◆ Task prompt: Leave out the pictures and set down exactly the lines from the start of the listing through the one with "PI = math.pi", both included.

** BEGIN Data excerpt **

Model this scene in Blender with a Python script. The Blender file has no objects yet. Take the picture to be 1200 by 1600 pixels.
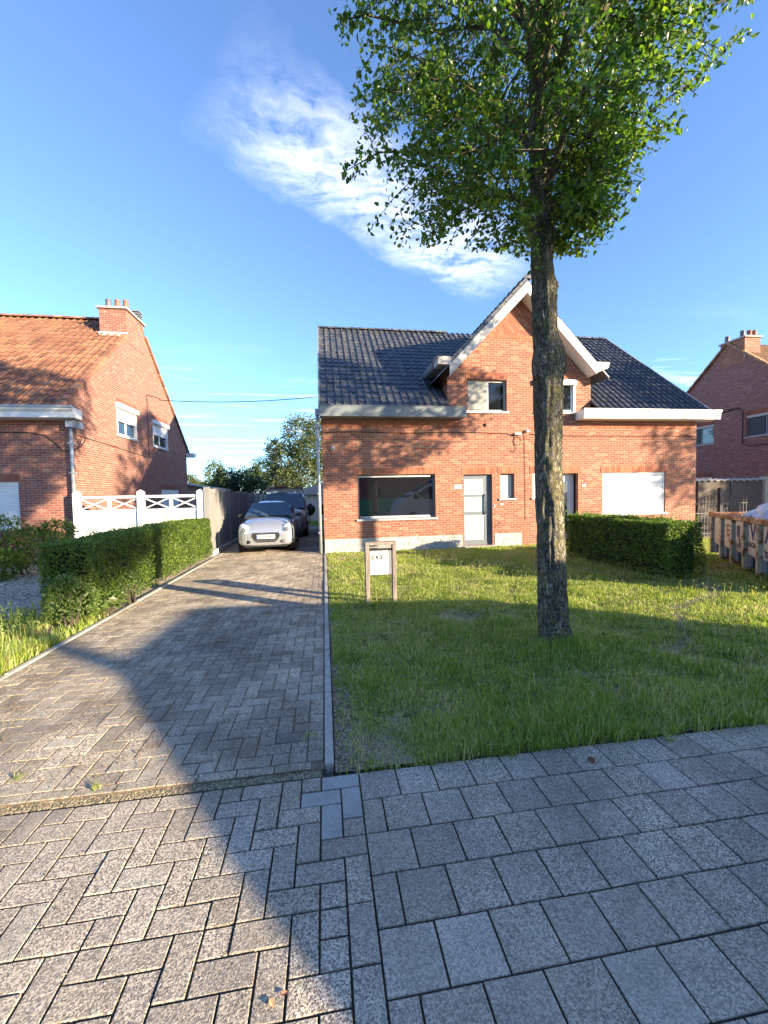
import bpy, bmesh, math, random
import numpy as np
from mathutils import Vector, Matrix, noise as mnoise

random.seed(11)
RNG = np.random.default_rng(11)
SC = bpy.context.scene
COL = SC.collection
PI = math.pi

# ------------------------------------------------------------------ camera
CAM = np.array([-.160, -2.122, 1.661])
CR = np.array([.98902, -.14640, -.02013]); CU = np.array([.02626, .04017, .99885]); CF = np.array([.14614, .98827, -.04358])
CF = CF / np.linalg.norm(CF); CR = CR - CF * (CR @ CF); CR /= np.linalg.norm(CR); CU = np.cross(CR, CF)
FPX = 628.8
cd = bpy.data.cameras.new('camera'); cam = bpy.data.objects.new('camera', cd); COL.objects.link(cam)
cd.sensor_fit = 'VERTICAL'; cd.sensor_height = 24; cd.sensor_width = 24; cd.lens = 24 * FPX / 1600
cd.clip_start = .05; cd.clip_end = 2000
cam.matrix_world = Matrix([[CR[0], CU[0], -CF[0], CAM[0]], [CR[1], CU[1], -CF[1], CAM[1]], [CR[2], CU[2], -CF[2], CAM[2]], [0, 0, 0, 1]])
SC.camera = cam

def seen(x, y, z):            # rough visibility used only to decide which pieces get to be single objects
    d = np.array([x, y, z]) - CAM
    f = d @ CF
    if f < .2: return False, 99
    px = 600 + FPX * (d @ CR) / f; py = 800 - FPX * (d @ CU) / f
    return (-40 < px < 1240 and -40 < py < 1640), f

# ------------------------------------------------------------------ light
SUN_EL = math.radians(13.0); SAZ = math.radians(127)          # azimuth clockwise from +Y
SUNDIR = Vector((math.sin(SAZ) * math.cos(SUN_EL), math.cos(SAZ) * math.cos(SUN_EL), math.sin(SUN_EL)))
sl = bpy.data.lights.new('sun', 'SUN'); so = bpy.data.objects.new('sun', sl); COL.objects.link(so)
sl.energy = 4.6; sl.angle = math.radians(.55); sl.color = (1, .83, .58)
so.rotation_euler = SUNDIR.to_track_quat('Z', 'Y').to_euler(); so.location = (20, -20, 20)
SC.view_settings.view_transform = 'Standard'; SC.view_settings.look = 'None'
SC.view_settings.exposure = 1.98; SC.view_settings.gamma = 1; SC.view_settings.use_curve_mapping = False

W = bpy.data.worlds.new('World'); SC.world = W; W.use_nodes = True
wn = W.node_tree; wn.nodes.clear()

class NT:                      # tiny node helper
    def __init__(s, t): s.t = t
    def n(s, typ, inp=None, **kw):
        nd = s.t.nodes.new(typ)
        for k, v in kw.items(): setattr(nd, k, v)
        for k, v in (inp or {}).items(): s.put(nd, k, v)
        return nd
    def put(s, nd, k, v):
        i = nd.inputs[k]
        if isinstance(v, bpy.types.NodeSocket): s.t.links.new(v, i)
        elif isinstance(v, bpy.types.Node): s.t.links.new(v.outputs[0], i)
        else: i.default_value = v
    def m(s, op, a, b=0., c=None, clamp=False):
        nd = s.n('ShaderNodeMath', operation=op, use_clamp=clamp); s.put(nd, 0, a); s.put(nd, 1, b)
        if c is not None: s.put(nd, 2, c)
        return nd.outputs[0]
    def mix(s, f, a, b, bt='MIX'):
        nd = s.n('ShaderNodeMix', data_type='RGBA', blend_type=bt, clamp_factor=True)
        s.put(nd, 0, f); s.put(nd, 6, a if not isinstance(a, tuple) else c4(a)); s.put(nd, 7, b if not isinstance(b, tuple) else c4(b)); return nd.outputs[2]
    def ramp(s, f, stops, interp='LINEAR'):
        nd = s.n('ShaderNodeValToRGB'); nd.color_ramp.interpolation = interp; e = nd.color_ramp.elements
        while len(e) < len(stops): e.new(.5)
        for i, (p, c) in enumerate(stops): e[i].position = p; e[i].color = c4(c) if isinstance(c, tuple) else (c, c, c, 1)
        s.put(nd, 0, f); return nd.outputs[0]
    def noise(s, scale, detail=3, rough=.55, vec=None, dist=0, out=0):
        nd = s.n('ShaderNodeTexNoise', {'Scale': scale, 'Detail': detail, 'Roughness': rough, 'Distortion': dist})
        if vec is not None: s.put(nd, 'Vector', vec)
        return nd.outputs[out]
    def mapping(s, vec, loc=(0, 0, 0), rot=(0, 0, 0), sc=(1, 1, 1)):
        nd = s.n('ShaderNodeMapping', {'Location': loc, 'Rotation': rot, 'Scale': sc}); s.put(nd, 'Vector', vec); return nd.outputs[0]
    def sep(s, v): nd = s.n('ShaderNodeSeparateXYZ'); s.put(nd, 0, v); return nd.outputs
    def comb(s, x, y, z=0.): nd = s.n('ShaderNodeCombineXYZ'); s.put(nd, 0, x); s.put(nd, 1, y); s.put(nd, 2, z); return nd.outputs[0]
def c4(c): return tuple(c) + (1,) if len(c) == 3 else tuple(c)

g = NT(wn)
sky = g.n('ShaderNodeTexSky', sky_type='NISHITA', sun_disc=False, sun_elevation=SUN_EL, sun_rotation=SAZ, altitude=0, air_density=1.0, dust_density=.35, ozone_density=6.5)
hs = g.n('ShaderNodeHueSaturation', {'Hue': .500, 'Saturation': .90, 'Value': .82, 'Color': sky.outputs[0]})
tc = g.n('ShaderNodeTexCoord'); D = g.n('ShaderNodeVectorMath', {0: tc.outputs['Generated']}, operation='NORMALIZE').outputs[0]
dx, dy, dz = g.sep(D)
zz = g.m('MAXIMUM', dz, .03)
u = g.m('DIVIDE', dx, zz); v = g.m('DIVIDE', dy, zz)
P = g.comb(u, v)
# wisp of cirrus: along-axis coordinate a, across coordinate b (about a gentle arc), in the plane of the cloud layer
ax, ay = .80, .60
u0 = g.m('SUBTRACT', u, -.10); v0 = g.m('SUBTRACT', v, 1.12)
a = g.m('ADD', g.m('MULTIPLY', u0, ax), g.m('MULTIPLY', v0, ay))
b = g.m('SUBTRACT', g.m('MULTIPLY', v0, ax), g.m('MULTIPLY', u0, ay))
wob = g.m('MULTIPLY', g.m('SUBTRACT', g.noise(2.2, 4, .6, P), .5), .30)
b2 = g.m('ADD', b, wob)
across = g.m('SUBTRACT', 1, g.m('POWER', g.m('ABSOLUTE', g.m('DIVIDE', g.m('SUBTRACT', b2, .03), .23)), 2.), clamp=True)
along = g.m('MULTIPLY', g.ramp(g.m('ADD', g.m('MULTIPLY', a, .4), .3), [(.23, 0.), (.37, 1.), (.70, 1.), (.84, 0.)]), 1.)
wv = g.n('ShaderNodeVectorMath', {0: P, 1: g.n('ShaderNodeVectorMath', {0: g.noise(3.2, 4, .6, P, out=1), 'Scale': .22}, operation='SCALE').outputs[0]}, operation='ADD').outputs[0]
fib = g.noise(1.0, 8, .68, g.mapping(wv, rot=(0, 0, -.55), sc=(3.2, 11, 1)), .3)
rip = g.noise(15., 7, .72, wv, .4)
tex = g.m('ADD', g.m('MULTIPLY', fib, .62), g.m('MULTIPLY', rip, .38))
dens = g.m('MULTIPLY', g.m('MULTIPLY', across, along), g.ramp(tex, [(.38, 0.), (.66, 1.)]))
dens = g.m('MULTIPLY', dens, .48)
# fainter streaks low down
st = g.noise(1.0, 5, .6, g.mapping(P, rot=(0, 0, .25), sc=(.55, 2.2, 1)), .5)
low = g.m('MULTIPLY', g.ramp(st, [(.53, 0.), (.72, 1.)]), g.ramp(dz, [(.06, .0), (.12, .5), (.21, .5), (.28, .06), (.36, 0.)]))
dens = g.m('MAXIMUM', dens, low)
mixc = g.mix(dens, hs.outputs[0], (5.4, 5.3, 5.6))
bg = g.n('ShaderNodeBackground', {'Color': mixc, 'Strength': .15})
g.n('ShaderNodeOutputWorld', {'Surface': bg.outputs[0]})

# ------------------------------------------------------------------ materials
def newmat(name):
    m = bpy.data.materials.new(name); m.use_nodes = True; t = NT(m.node_tree)
    bs = m.node_tree.nodes['Principled BSDF']; return m, t, bs
def rnd(t):                   # per object plus per loose piece
    o = t.n('ShaderNodeObjectInfo').outputs['Random']; i = t.n('ShaderNodeNewGeometry').outputs['Random Per Island']
    return t.m('FRACT', t.m('ADD', o, i))
def pos(t): return t.n('ShaderNodeNewGeometry').outputs['Position']
def bump(t, bs, h, dist=.01, strength=1.): 
    nd = t.n('ShaderNodeBump', {'Height': h, 'Distance': dist, 'Strength': strength}); t.put(bs, 'Normal', nd.outputs[0])
def simple(name, col, rough=.6, metal=0., var=.12, scale=6, bmp=0., coat=0., dirt=None):
    m, t, bs = newmat(name); p = pos(t)
    n1 = t.noise(scale, 5, .6, p)
    c = t.mix(t.ramp(n1, [(.3, 0.), (.7, 1.)]), tuple(x * (1 - var) for x in col), tuple(min(1, x * (1 + var)) for x in col))
    if dirt:
        n2 = t.noise(2.3, 6, .65, p); c = t.mix(t.ramp(n2, [(.48, 0.), (.7, dirt[1])]), c, dirt[0])
    t.put(bs, 'Base Color', c); bs.inputs['Roughness'].default_value = rough; bs.inputs['Metallic'].default_value = metal
    if coat: bs.inputs['Coat Weight'].default_value = coat; bs.inputs['Coat Roughness'].default_value = .06
    if bmp: bump(t, bs, t.noise(scale * 14, 4, .6, p), bmp)
    return m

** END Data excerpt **

◆ Answer to this problem:
Model this scene in Blender with a Python script. The Blender file has no objects yet. Take the picture to be 1200 by 1600 pixels.
import bpy, bmesh, math, random
import numpy as np
from mathutils import Vector, Matrix, noise as mnoise

random.seed(11)
RNG = np.random.default_rng(11)
SC = bpy.context.scene
COL = SC.collection
PI = math.pi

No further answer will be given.